A man (Alexander Sloan McBryde) and a woman (Jillian Guerts) meet at a
train station, and without neither having anything to do really, they
decide to spend some time together, though they never really know what
they are to each other, chance encounters, close friends, lovers, a
one-night stand? However after partying together, they land in bed ... but
ultimately don't have sex because he can't get it up - which leaves her
decidedly less than disappointed. But this lack of emotional bond also
leaves their conversations oddly cold in their dedidedly impersonal
surroundings, perhaps a town they're both strangers to ... The
premise of The Algebra of Need is actually a very original
experiment, as this film doesn't feature any original dialogue but has its
lines patchworked from the works of arthouse darlings Jean-Luc Godard,
Ingmar Bergman, Michelangelo Angonioni, Alain Robbe-Grillet, Alain
Resnais, William S. Burroughs, Jean-Paul Sartre and Marguerite Duras (to
all of whom director David R. Williams apologizes in the credits), put
into a different context but filmed in a way (and in black and white)

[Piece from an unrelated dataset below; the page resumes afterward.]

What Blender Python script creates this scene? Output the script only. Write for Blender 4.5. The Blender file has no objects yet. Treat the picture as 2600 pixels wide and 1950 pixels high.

that's closer to the French nouvelle vague than anything else. The result
might seem pretentious to some, blasphemous to others, but if you take the
film with a grain of salt, and see it as a film about two people unable to
converse normally and thus unable to have a normal relationship, then it
does work rather well, and on a pure visual level, Williams makes perfect
use of his often rather mundane sets and gets the most (aethetically) out
of them. Worth a look for sure, but you'll probably enjoy it more if you
have some foundations in vintage arthouse cinema (and no, I don't know
either where or who exactly most of the pieces of dialogue are from).